Some electric chargers, such as the Trydan, have built-in charge balancing. When a charging point has this feature, it means that it has the technology to monitor the overall power consumption of the entire site installation, not just the charging point, whether it is a home, a shopping centre or any other environment.

It is nothing more than a technological system that allows charging, using dynamic power management, several vehicles with a set of EV charging points simultaneously, taking into account, of course, the contracted power.

Why use charge balancing?

Electric vehicles usually require a lot of power to be able to charge their batteries. However, in large buildings, the contracted power is derived from the electrical equipment that consumes the most energy, such as lifts, electrical appliances, etc. Therefore, when an electric vehicle charges simultaneously, it can exceed the contracted power limit and endanger the supply to the entire building.

How many types of load balancing are there?

There are different types of dynamic power control.

Single power

This type of load balancing is available on charging points with 1 single connector and monitors the consumption of the house and the charging point as a whole. If the consumption is close to the maximum contracted limits, it reduces the power supplied to the car to avoid causing a power cut due to exceeding the contracted limits.

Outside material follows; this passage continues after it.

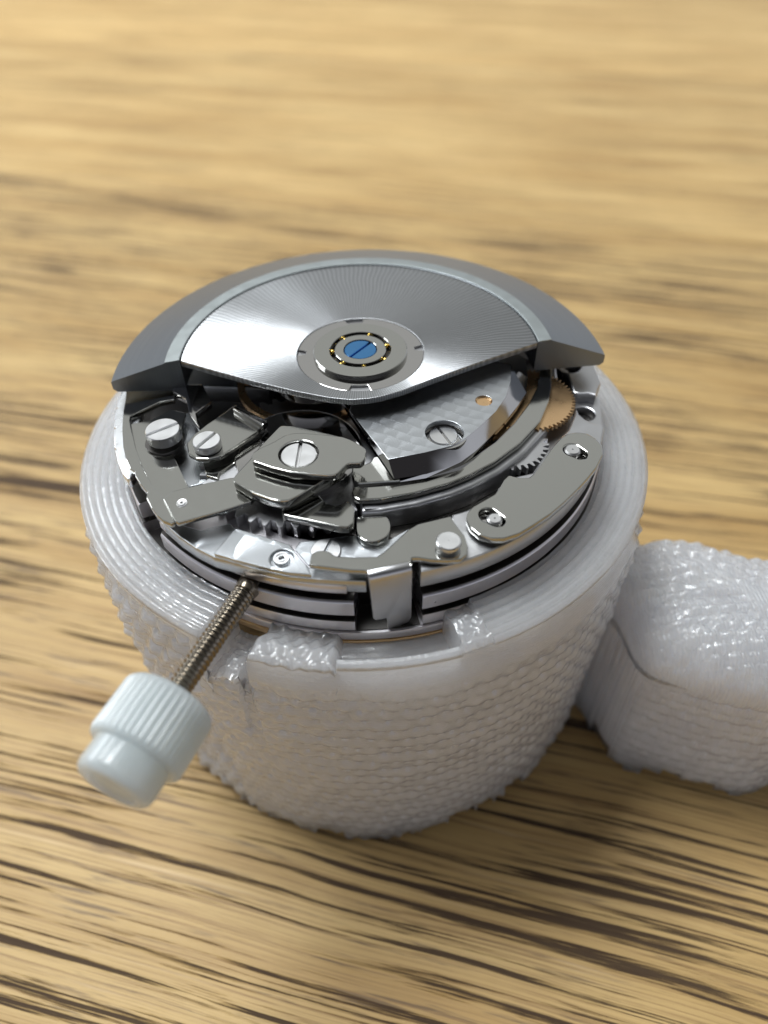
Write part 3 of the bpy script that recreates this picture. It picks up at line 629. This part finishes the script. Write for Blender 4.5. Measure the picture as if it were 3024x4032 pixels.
lathe('pivot_pin', [(.02, -2.0), (c[2] * .88, -2.0), (c[2] * .97, -2.05), (c[2], -2.12), (c[2], -2.2), (c[2] * .9, -2.28), (c[2] * .9, -2.5), (.02, -2.5)], M['screwhead'], mv, 56, c[0], c[1])
# dark walls and floors added to stand in for shade in the deep cuts
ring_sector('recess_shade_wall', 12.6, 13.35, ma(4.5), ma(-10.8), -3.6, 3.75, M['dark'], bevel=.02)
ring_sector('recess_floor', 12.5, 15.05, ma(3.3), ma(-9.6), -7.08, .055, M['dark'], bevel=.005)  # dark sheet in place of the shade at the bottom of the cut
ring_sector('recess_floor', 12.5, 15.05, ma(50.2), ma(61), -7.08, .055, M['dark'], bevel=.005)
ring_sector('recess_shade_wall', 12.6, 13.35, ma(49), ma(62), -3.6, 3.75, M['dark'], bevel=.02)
# --- the rotor (stands a little proud; parts turn with it)
inner = arc(0, 0, 11.62, -1.0, 181.5, 90)
near = T('R1', 0, [(470, 787), (640, 835), (900, 905), (1150, 965), (1350, 1003), (1480, 1016)]) + T('R2', 0, [(80, 1008), (150, 996), (280, 960), (450, 895), (700, 805), (900, 737), (1040, 690), (1080, 680)])
guil = [p for p in arc(0, 0, 10.75, 1.5, 172.5, 90)]
L0 = at('R1', 0, (470, 787)); R0 = at('R2', 0, (1080, 678))
aL = math.degrees(math.atan2(L0[1], L0[0])) % 360; aR = math.degrees(math.atan2(R0[1], R0[0]))
guil = arc(0, 0, math.hypot(*R0), aR, aL, 90)
rotor = plate('rotor', guil[:-1] + near[:-1], 0, .38, M['sunray'], mv, [circle(0, 0, 3.80, 96)], .03)
# raised-rim weight: band, sloping flank, outer edge, flat underside
wp = [(10.76, -.05), (10.76, .02), (10.82, .05), (11.55, .05), (11.62, .02), (14.85, -.92), (15.0, -1.0), (15.0, -1.5), (14.8, -1.72), (11.0, -2.05), (10.76, -2.0)]
aR2 = math.degrees(math.atan2(*reversed(at('R2', -.9, (1480, 745))))); aL2 = math.degrees(math.atan2(*reversed(at('R1', -.9, (62, 905))))) % 360
print('weight angles', aR, aL, aR2, aL2)
bR = math.degrees(math.atan2(*reversed(at('R2', 0, (1155, 665))))); bL = math.degrees(math.atan2(*reversed(at('R1', 0, (370, 803))))) % 360
print('band', bR, bL)
def angs(r_, a, b, c):      # end angle varies with radius: guilloche edge -> band -> outer corner
    if r_ <= 11.6: t = (r_ - 10.76) / (11.6 - 10.76); return a + (b - a) * max(0, t)
    return b + (c - b) * min(1, (r_ - 11.6) / 3.4)
def weight(name, prof, mat, n=120):
    vs = []; fs = []; m_ = len(prof)
    for i in range(n + 1):
        t = i / n
        for r_, z_ in prof:
            a = angs(r_, aR, bR, aR2); b = angs(r_, aL, bL, aL2); th = R(a + (b - a) * t)
            vs.append((r_ * math.cos(th), r_ * math.sin(th), z_))
    for i in range(n):
        for k in range(m_): fs.append((i * m_ + k, (i + 1) * m_ + k, (i + 1) * m_ + (k + 1) % m_, i * m_ + (k + 1) % m_))
    fs.append(tuple(range(m_))); fs.append(tuple(n * m_ + k for k in range(m_)))
    return mesh(name, vs, fs, mat, rotor, 25)
weight('rotor_weight', wp, M['weight'])
weight('rotor_band', [(10.78, .03), (10.78, .075), (10.82, .085), (11.58, .085), (11.62, .07), (11.62, .03)], M['band'])
# hub
notch = []
for i in range(240):
    a = 360 * i / 240; r_ = 3.78
    for c0, w_, d_ in ((94, 8.5, .42), (-92, 9, .55), (176, 4, .5), (4, 4, .5)):
        dd = (a - c0 + 180) % 360 - 180
        if abs(dd) < w_: r_ = 3.78 - d_
    notch.append((r_ * math.cos(R(a)), r_ * math.sin(R(a))))
plate('hub_washer', notch, -.03, .3, M['mirror'], rotor, [circle(0, 0, 2.4, 64)], .03)
plate('washer_seat', circle(0, 0, 3.9, 96), -.18, .18, M['satin'], rotor, [circle(0, 0, 2.4, 64)], .02)
lathe('bearing_ring', [(1.82, .20), (1.85, .24), (2.76, .24), (2.8, .20), (2.82, -.1), (1.82, -.1)], M['polished'], rotor, 120)
lathe('bearing_core', [(1.0, .21), (1.03, .24), (1.51, .24), (1.54, .21), (1.54, -.3), (1.0, -.3)], M['polished'], rotor, 96)
lathe('bearing_floor', [(.9, -.2), (1.95, -.2), (1.95, -.4), (.9, -.4)], M['dark'], rotor, 64)
for k in range(7):
    a = R(20 + 360 / 7 * k); bm = bmesh.new(); bmesh.ops.create_icosphere(bm, subdivisions=2, radius=.17, matrix=Matrix.Translation((1.68 * math.cos(a), 1.68 * math.sin(a), -.02 + TOP)))
    me = bpy.data.meshes.new('bearing_ball'); bm.to_mesh(me); bm.free(); o = bpy.data.objects.new('bearing_ball', me); COL.objects.link(o); finish(o, 'bearing_ball', M['ball'], rotor, 60)
a = at('H', .3, (690, 560)); b = at('H', .3, (905, 405))
bs = screw('center_screw', 0, 0, .2, .97, .45, math.degrees(math.atan2(b[1] - a[1], b[0] - a[0])), M['blue'], rotor, .15, .16)
# ------------------------------------------------------------------ winding stem and crown
sd = Vector((-.427, -.904, 0)).normalized()
stem = bpy.data.objects.new('winding_stem', None); COL.objects.link(stem); stem.location = (sd.x * 15, sd.y * 15, TOP - 5.0)
tag(stem, 'threaded dark steel winding stem with milky white ribbed crown, sticking out of the movement', 'winding stem')
def axial(name, prof, mat, parent, seg=48, flute=None, twist=0, smooth=40):
    """Turned about the stem's axis; prof: (distance from the movement's centre, radius)."""
    sx = Vector((-sd.y, sd.x, 0)); vs = []; fs = []; n = len(prof)
    for d, r_ in prof:
        for k in range(seg):
            a = 2 * math.pi * k / seg; rr = r_
            if flute: rr = flute(d, r_, a)
            p = sd * d + sx * (rr * math.cos(a)) + Vector((0, 0, rr * math.sin(a))); vs.append((p.x, p.y, p.z - 5.0))
    for i in range(n - 1):
        for k in range(seg): fs.append((i * seg + k, i * seg + (k + 1) % seg, (i + 1) * seg + (k + 1) % seg, (i + 1) * seg + k))
    fs.append(tuple(range(seg))); fs.append(tuple((n - 1) * seg + k for k in range(seg)))
    return mesh(name, vs, fs, mat, parent, smooth)
pitch = .27
def thread_r(d, r_, a): 
    ph = ((d / pitch) + a / (2 * math.pi)) % 1
    return r_ - .10 * abs(2 * ph - 1) ** 1.2
axial('shaft', [(13.0 + i * .03, .60) for i in range(320)], M['thread'], stem, 40, thread_r, smooth=80)
axial('collar', [(13.0, .66), (15.0, .66), (15.12, .63), (15.3, .6), (15.35, .4)], M['thread'], stem, 40)
def ribs(d, r_, a): return r_ - .07 * (abs(math.sin(a * 22)) ** .7) * (1 if 22.1 < d < 24.85 else .15)
axial('crown', [(21.85, .9), (21.86, 1.85), (21.95, 2.05), (22.15, 2.24), (22.3, 2.26), (24.6, 2.26), (24.8, 2.2), (24.88, 2.1), (24.92, 1.86), (25.0, 1.82), (26.0, 1.82), (26.25, 1.76), (26.4, 1.60), (26.42, 1.3), (26.3, 1.25), (26.25, 1.1)], M['crown'], stem, 352, ribs, smooth=50)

Load balancing between connectors

This system is similar to the previous one, but works with chargers with more than one connector. What it does is to distribute the energy available for the charging point (that which the home does not consume) between the 2 connectors of the charging point. This means that if a second vehicle is connected to the charging point, the first car that was charging will reduce its power by half.

Between recharging points

This system is somewhat more complex. It is intended for environments where multiple charging points are connected to the same grid and subject to the same upper consumption limit. It has the following characteristics:

  • The charging points communicate with each other and send messages to each other to indicate how much energy each one is consuming.
  • Autonomously, each charging point adjusts its own consumption, knowing the consumption of its “peers”.
  • In this way, between all the charging points, it is ensured that the contracted upper limit is not exceeded.

In the installation in the picture below, there are several charging zones on different floors of a garage. On each floor, there are several recharging points and between the recharging points on the same floor, the power of 22kW cannot be exceeded. Therefore, on each floor we have a different load balancing system between charging points.

As you have seen, load balancing is very beneficial because it avoids overcharging and harnesses energy. Do you already have a recharging point with this system built in?